One of those voluntary things I’ll be letting go of is my role as team leader for our North Florida Craft Revolution Etsy team.  I’m proud of the blog I created and manage for the team, but I’m also tired of having it all rest on me; I spend more time on the team blog than I do marketing my own work, and that seems a bit backwards, don’t you think?  Another of those things is this weekly challenge.  I’ve enjoyed keeping it going, yet submissions have dwindled without that $10 Amazon prize carrot, and it’s become a struggle to make sure there’s at least one entry each week.  I do this with a catch in my heart because I’ve gained much through this community, but my time is becoming more and more precious.  So with this, I bid you adieu, weekly challenge.  Should someone else want to take over the coordination, I’ll participate when I can.  

It’s scary to let things go sometimes, isn’t it? I know it is for me.  Since I’ve started blogging I’ve come across more and more blogs that talk about being true to your authentic self.  I have to admit, at first I thought that was a bunch of baloney.  I’m very much a “what you see is what you get” and “it is what it is” kinda girl.  Yet there are pieces of that authenticity movement, if you want to call it that, that have hit home with me.  And maybe the biggest part is taking charge of your life, doing the things that mean the most to you, letting go of the things that don’t matter, and finding that balance between managing your day-to-day real life while still reaching for your dreams.  It’s in my nature to juggle, so I know that won’t change, but I am working towards not having quite so many balls in the air at once.   

9 Comments Post a comment
  1. time is our most precious commodity. sorry i’ve been lax, it wasn’t the lack of prize money for me. i was a last hold out in away. i liked the interplay when it was more active on the weekly contest.

    you have to do what’s right for you, absolutely.

    August 31, 2009
  2. Jen #

    I was lax, too. Not because of the lack of a dangling carrot but because time here has been becoming increasingly precious and scarce — so I totally understand where you’re coming from! Thanks for the time you devoted to this. Thanks too for your many amazing entries. Even when I wasn’t putting my own stuff out for the week, I enjoyed reading what others had submitted.
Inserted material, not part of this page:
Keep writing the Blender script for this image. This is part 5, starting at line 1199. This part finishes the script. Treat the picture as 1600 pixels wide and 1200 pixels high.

    Here’s to making more art with the kids! amen to that.

    August 31, 2009
  3. Kelly, I’m so grateful that you kept the weekly challenge alive for as long as you did.

    I’ve had a significant break from the online world during the past few months — in part due to work overload, and in part due to realizing that a lot of what I do online is just wasted time. I don’t put this blog in that category, because I do find that it feeds me in an important way, but I’ve had to draw some brutal boundaries around my time. I completely understand, Kelly, your need to do the same.

    I am looking forward to settling into some kind of “normal” within the next few weeks, and spending more time on these virtual pages because they do mean so much to me — as do all of YOU.

    We may be taking a break from the weekly challenge, but no worries — I have many ideas for other ways for us to connect and support each other here. Stay tuned!

    September 1, 2009
  4. Brittany Vandeputte #

    I second all that’s already been said, Kelly.

    It wasn’t the gift card carrot for me either, but just general summer ennui. I can’t think right now. I can’t create. I’m not inspired. It’s just too darned hot.

    September 1, 2009
  5. brittsany, what about your felt stockings?! they’re gorgeous!

    September 1, 2009
  6. oops, trigger typing…i agree, the well has been quite dry around here. hence my recent post…

    September 1, 2009
  7. Brittany Vandeputte #

    Thanks Cathy, but they didn’t require thinking. Had some nervous energy to burn off and it felt good attacking the fabric repeatedly with a sharp needle. 😛

    September 1, 2009
  8. thanks all. i appreciate your support and understanding. i have to admit i felt some weight come off my shoulders just letting those two things go. when i told dh this morning, his response was “wow, glad i was sitting down when you told me that or i would have passed out,”and then he added, “so what else are you going to let go?…that was only a start!” he’s always on me about constantly going full-throttle, and he’s right, but regardless of what else goes, i’ll definitely still be hanging around here. 🙂

    September 1, 2009
  9. Kristine #

    Kelly, I’m very proud of you. 🙂

    I think it’s great that a lot of us are taking stock of how we spend our time and making concrete decisions to do what’s important to us, even if it means sometimes letting go.